Requirements =>
Read the data and repeat all of it exactly.

Data lines =>
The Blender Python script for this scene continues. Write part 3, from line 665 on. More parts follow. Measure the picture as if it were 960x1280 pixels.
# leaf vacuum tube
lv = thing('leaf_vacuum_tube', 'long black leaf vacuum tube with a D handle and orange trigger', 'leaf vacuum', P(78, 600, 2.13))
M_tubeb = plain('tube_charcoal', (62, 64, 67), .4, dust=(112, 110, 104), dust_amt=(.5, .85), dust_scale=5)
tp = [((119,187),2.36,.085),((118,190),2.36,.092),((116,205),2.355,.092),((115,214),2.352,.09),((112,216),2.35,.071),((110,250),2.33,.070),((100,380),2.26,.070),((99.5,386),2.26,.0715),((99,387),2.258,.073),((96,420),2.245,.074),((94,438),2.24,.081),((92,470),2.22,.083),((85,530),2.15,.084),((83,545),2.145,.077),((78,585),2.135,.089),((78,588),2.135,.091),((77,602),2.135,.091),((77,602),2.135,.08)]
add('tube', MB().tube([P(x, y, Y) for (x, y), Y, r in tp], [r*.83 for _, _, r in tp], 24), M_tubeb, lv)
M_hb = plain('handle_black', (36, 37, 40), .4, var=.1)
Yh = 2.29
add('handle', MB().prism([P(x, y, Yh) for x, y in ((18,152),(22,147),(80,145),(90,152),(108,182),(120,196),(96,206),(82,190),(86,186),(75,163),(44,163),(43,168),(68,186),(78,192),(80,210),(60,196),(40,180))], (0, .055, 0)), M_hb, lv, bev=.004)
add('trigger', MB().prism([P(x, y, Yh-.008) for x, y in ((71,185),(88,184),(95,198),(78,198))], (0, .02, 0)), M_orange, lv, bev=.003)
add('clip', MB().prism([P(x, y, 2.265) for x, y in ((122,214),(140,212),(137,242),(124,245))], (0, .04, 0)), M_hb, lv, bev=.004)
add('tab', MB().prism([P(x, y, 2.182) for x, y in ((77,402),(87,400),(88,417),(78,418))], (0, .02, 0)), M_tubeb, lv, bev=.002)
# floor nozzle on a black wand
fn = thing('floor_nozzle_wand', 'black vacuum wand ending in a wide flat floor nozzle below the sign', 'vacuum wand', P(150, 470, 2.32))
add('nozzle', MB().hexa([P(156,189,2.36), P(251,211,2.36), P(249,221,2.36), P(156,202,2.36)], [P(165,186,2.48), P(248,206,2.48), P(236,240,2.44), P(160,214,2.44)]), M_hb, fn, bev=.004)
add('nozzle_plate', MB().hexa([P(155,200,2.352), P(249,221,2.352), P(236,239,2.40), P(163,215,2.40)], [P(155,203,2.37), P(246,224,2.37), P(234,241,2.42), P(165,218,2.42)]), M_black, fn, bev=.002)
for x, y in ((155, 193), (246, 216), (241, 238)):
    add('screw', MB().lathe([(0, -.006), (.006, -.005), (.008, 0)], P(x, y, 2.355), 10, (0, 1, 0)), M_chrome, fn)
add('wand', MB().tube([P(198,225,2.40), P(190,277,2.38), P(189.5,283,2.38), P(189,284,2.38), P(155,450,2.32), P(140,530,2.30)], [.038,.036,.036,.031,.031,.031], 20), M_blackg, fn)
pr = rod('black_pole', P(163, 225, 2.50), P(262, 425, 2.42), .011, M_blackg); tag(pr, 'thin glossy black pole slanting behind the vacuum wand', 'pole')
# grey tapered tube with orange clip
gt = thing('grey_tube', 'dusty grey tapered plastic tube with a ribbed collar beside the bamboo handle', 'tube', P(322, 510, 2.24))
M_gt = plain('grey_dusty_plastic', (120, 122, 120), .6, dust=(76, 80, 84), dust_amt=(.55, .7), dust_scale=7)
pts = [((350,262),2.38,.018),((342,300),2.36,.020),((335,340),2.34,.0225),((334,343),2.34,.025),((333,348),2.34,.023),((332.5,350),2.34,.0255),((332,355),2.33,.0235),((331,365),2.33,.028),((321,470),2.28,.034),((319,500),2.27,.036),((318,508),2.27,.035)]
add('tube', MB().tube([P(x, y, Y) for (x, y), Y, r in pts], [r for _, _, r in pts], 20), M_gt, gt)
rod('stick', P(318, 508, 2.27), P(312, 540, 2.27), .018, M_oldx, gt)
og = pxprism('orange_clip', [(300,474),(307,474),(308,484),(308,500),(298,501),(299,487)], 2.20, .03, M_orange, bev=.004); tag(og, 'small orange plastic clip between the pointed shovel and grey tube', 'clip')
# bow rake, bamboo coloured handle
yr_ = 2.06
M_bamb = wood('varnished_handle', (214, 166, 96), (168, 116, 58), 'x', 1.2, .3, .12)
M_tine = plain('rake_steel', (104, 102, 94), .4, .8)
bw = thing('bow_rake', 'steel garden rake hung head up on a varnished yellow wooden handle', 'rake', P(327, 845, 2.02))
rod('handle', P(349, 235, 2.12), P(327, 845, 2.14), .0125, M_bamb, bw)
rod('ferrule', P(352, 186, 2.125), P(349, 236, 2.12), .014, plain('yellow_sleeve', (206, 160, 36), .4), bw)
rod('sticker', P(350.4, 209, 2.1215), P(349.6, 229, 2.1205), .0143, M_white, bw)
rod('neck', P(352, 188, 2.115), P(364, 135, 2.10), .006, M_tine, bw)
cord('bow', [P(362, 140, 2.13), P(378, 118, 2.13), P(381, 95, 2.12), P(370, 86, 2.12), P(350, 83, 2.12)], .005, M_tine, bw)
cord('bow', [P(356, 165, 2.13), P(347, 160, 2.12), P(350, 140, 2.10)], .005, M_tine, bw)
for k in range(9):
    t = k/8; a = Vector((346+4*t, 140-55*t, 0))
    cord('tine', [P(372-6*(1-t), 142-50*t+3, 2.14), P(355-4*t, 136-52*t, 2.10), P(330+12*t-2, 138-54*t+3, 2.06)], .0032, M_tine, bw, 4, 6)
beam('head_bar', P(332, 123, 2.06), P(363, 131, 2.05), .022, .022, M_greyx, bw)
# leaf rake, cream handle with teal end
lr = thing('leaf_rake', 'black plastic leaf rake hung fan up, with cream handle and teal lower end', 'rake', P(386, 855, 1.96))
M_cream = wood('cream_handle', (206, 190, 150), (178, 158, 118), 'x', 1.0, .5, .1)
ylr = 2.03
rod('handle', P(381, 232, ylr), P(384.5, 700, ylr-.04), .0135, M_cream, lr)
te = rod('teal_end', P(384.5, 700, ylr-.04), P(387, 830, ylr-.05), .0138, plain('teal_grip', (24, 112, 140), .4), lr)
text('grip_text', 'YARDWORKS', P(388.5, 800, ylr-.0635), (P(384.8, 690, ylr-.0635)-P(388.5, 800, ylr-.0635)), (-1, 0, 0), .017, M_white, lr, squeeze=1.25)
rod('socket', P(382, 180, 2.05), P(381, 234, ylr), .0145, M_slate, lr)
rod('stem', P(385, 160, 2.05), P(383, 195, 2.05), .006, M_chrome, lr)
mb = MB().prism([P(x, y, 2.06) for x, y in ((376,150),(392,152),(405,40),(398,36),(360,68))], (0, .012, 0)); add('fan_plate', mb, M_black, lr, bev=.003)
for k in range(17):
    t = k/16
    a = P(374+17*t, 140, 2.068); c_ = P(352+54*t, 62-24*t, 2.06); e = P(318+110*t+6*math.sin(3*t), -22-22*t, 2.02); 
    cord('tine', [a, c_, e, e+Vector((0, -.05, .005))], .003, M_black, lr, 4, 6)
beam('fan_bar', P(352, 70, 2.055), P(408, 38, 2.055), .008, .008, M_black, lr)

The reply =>
The Blender Python script for this scene continues. Write part 3, from line 665 on. More parts follow. Measure the picture as if it were 960x1280 pixels.
# leaf vacuum tube
lv = thing('leaf_vacuum_tube', 'long black leaf vacuum tube with a D handle and orange trigger', 'leaf vacuum', P(78, 600, 2.13))
M_tubeb = plain('tube_charcoal', (62, 64, 67), .4, dust=(112, 110, 104), dust_amt=(.5, .85), dust_scale=5)
tp = [((119,187),2.36,.085),((118,190),2.36,.092),((116,205),2.355,.092),((115,214),2.352,.09),((112,216),2.35,.071),((110,250),2.33,.070),((100,380),2.26,.070),((99.5,386),2.26,.0715),((99,387),2.258,.073),((96,420),2.245,.074),((94,438),2.24,.081),((92,470),2.22,.083),((85,530),2.15,.084),((83,545),2.145,.077),((78,585),2.135,.089),((78,588),2.135,.091),((77,602),2.135,.091),((77,602),2.135,.08)]
add('tube', MB().tube([P(x, y, Y) for (x, y), Y, r in tp], [r*.83 for _, _, r in tp], 24), M_tubeb, lv)
M_hb = plain('handle_black', (36, 37, 40), .4, var=.1)
Yh = 2.29
add('handle', MB().prism([P(x, y, Yh) for x, y in ((18,152),(22,147),(80,145),(90,152),(108,182),(120,196),(96,206),(82,190),(86,186),(75,163),(44,163),(43,168),(68,186),(78,192),(80,210),(60,196),(40,180))], (0, .055, 0)), M_hb, lv, bev=.004)
add('trigger', MB().prism([P(x, y, Yh-.008) for x, y in ((71,185),(88,184),(95,198),(78,198))], (0, .02, 0)), M_orange, lv, bev=.003)
add('clip', MB().prism([P(x, y, 2.265) for x, y in ((122,214),(140,212),(137,242),(124,245))], (0, .04, 0)), M_hb, lv, bev=.004)
add('tab', MB().prism([P(x, y, 2.182) for x, y in ((77,402),(87,400),(88,417),(78,418))], (0, .02, 0)), M_tubeb, lv, bev=.002)
# floor nozzle on a black wand
fn = thing('floor_nozzle_wand', 'black vacuum wand ending in a wide flat floor nozzle below the sign', 'vacuum wand', P(150, 470, 2.32))
add('nozzle', MB().hexa([P(156,189,2.36), P(251,211,2.36), P(249,221,2.36), P(156,202,2.36)], [P(165,186,2.48), P(248,206,2.48), P(236,240,2.44), P(160,214,2.44)]), M_hb, fn, bev=.004)
add('nozzle_plate', MB().hexa([P(155,200,2.352), P(249,221,2.352), P(236,239,2.40), P(163,215,2.40)], [P(155,203,2.37), P(246,224,2.37), P(234,241,2.42), P(165,218,2.42)]), M_black, fn, bev=.002)
for x, y in ((155, 193), (246, 216), (241, 238)):
    add('screw', MB().lathe([(0, -.006), (.006, -.005), (.008, 0)], P(x, y, 2.355), 10, (0, 1, 0)), M_chrome, fn)
add('wand', MB().tube([P(198,225,2.40), P(190,277,2.38), P(189.5,283,2.38), P(189,284,2.38), P(155,450,2.32), P(140,530,2.30)], [.038,.036,.036,.031,.031,.031], 20), M_blackg, fn)
pr = rod('black_pole', P(163, 225, 2.50), P(262, 425, 2.42), .011, M_blackg); tag(pr, 'thin glossy black pole slanting behind the vacuum wand', 'pole')
# grey tapered tube with orange clip
gt = thing('grey_tube', 'dusty grey tapered plastic tube with a ribbed collar beside the bamboo handle', 'tube', P(322, 510, 2.24))
M_gt = plain('grey_dusty_plastic', (120, 122, 120), .6, dust=(76, 80, 84), dust_amt=(.55, .7), dust_scale=7)
pts = [((350,262),2.38,.018),((342,300),2.36,.020),((335,340),2.34,.0225),((334,343),2.34,.025),((333,348),2.34,.023),((332.5,350),2.34,.0255),((332,355),2.33,.0235),((331,365),2.33,.028),((321,470),2.28,.034),((319,500),2.27,.036),((318,508),2.27,.035)]
add('tube', MB().tube([P(x, y, Y) for (x, y), Y, r in pts], [r for _, _, r in pts], 20), M_gt, gt)
rod('stick', P(318, 508, 2.27), P(312, 540, 2.27), .018, M_oldx, gt)
og = pxprism('orange_clip', [(300,474),(307,474),(308,484),(308,500),(298,501),(299,487)], 2.20, .03, M_orange, bev=.004); tag(og, 'small orange plastic clip between the pointed shovel and grey tube', 'clip')
# bow rake, bamboo coloured handle
yr_ = 2.06
M_bamb = wood('varnished_handle', (214, 166, 96), (168, 116, 58), 'x', 1.2, .3, .12)
M_tine = plain('rake_steel', (104, 102, 94), .4, .8)
bw = thing('bow_rake', 'steel garden rake hung head up on a varnished yellow wooden handle', 'rake', P(327, 845, 2.02))
rod('handle', P(349, 235, 2.12), P(327, 845, 2.14), .0125, M_bamb, bw)
rod('ferrule', P(352, 186, 2.125), P(349, 236, 2.12), .014, plain('yellow_sleeve', (206, 160, 36), .4), bw)
rod('sticker', P(350.4, 209, 2.1215), P(349.6, 229, 2.1205), .0143, M_white, bw)
rod('neck', P(352, 188, 2.115), P(364, 135, 2.10), .006, M_tine, bw)
cord('bow', [P(362, 140, 2.13), P(378, 118, 2.13), P(381, 95, 2.12), P(370, 86, 2.12), P(350, 83, 2.12)], .005, M_tine, bw)
cord('bow', [P(356, 165, 2.13), P(347, 160, 2.12), P(350, 140, 2.10)], .005, M_tine, bw)
for k in range(9):
    t = k/8; a = Vector((346+4*t, 140-55*t, 0))
    cord('tine', [P(372-6*(1-t), 142-50*t+3, 2.14), P(355-4*t, 136-52*t, 2.10), P(330+12*t-2, 138-54*t+3, 2.06)], .0032, M_tine, bw, 4, 6)
beam('head_bar', P(332, 123, 2.06), P(363, 131, 2.05), .022, .022, M_greyx, bw)
# leaf rake, cream handle with teal end
lr = thing('leaf_rake', 'black plastic leaf rake hung fan up, with cream handle and teal lower end', 'rake', P(386, 855, 1.96))
M_cream = wood('cream_handle', (206, 190, 150), (178, 158, 118), 'x', 1.0, .5, .1)
ylr = 2.03
rod('handle', P(381, 232, ylr), P(384.5, 700, ylr-.04), .0135, M_cream, lr)
te = rod('teal_end', P(384.5, 700, ylr-.04), P(387, 830, ylr-.05), .0138, plain('teal_grip', (24, 112, 140), .4), lr)
text('grip_text', 'YARDWORKS', P(388.5, 800, ylr-.0635), (P(384.8, 690, ylr-.0635)-P(388.5, 800, ylr-.0635)), (-1, 0, 0), .017, M_white, lr, squeeze=1.25)
rod('socket', P(382, 180, 2.05), P(381, 234, ylr), .0145, M_slate, lr)
rod('stem', P(385, 160, 2.05), P(383, 195, 2.05), .006, M_chrome, lr)
mb = MB().prism([P(x, y, 2.06) for x, y in ((376,150),(392,152),(405,40),(398,36),(360,68))], (0, .012, 0)); add('fan_plate', mb, M_black, lr, bev=.003)
for k in range(17):
    t = k/16
    a = P(374+17*t, 140, 2.068); c_ = P(352+54*t, 62-24*t, 2.06); e = P(318+110*t+6*math.sin(3*t), -22-22*t, 2.02); 
    cord('tine', [a, c_, e, e+Vector((0, -.05, .005))], .003, M_black, lr, 4, 6)
beam('fan_bar', P(352, 70, 2.055), P(408, 38, 2.055), .008, .008, M_black, lr)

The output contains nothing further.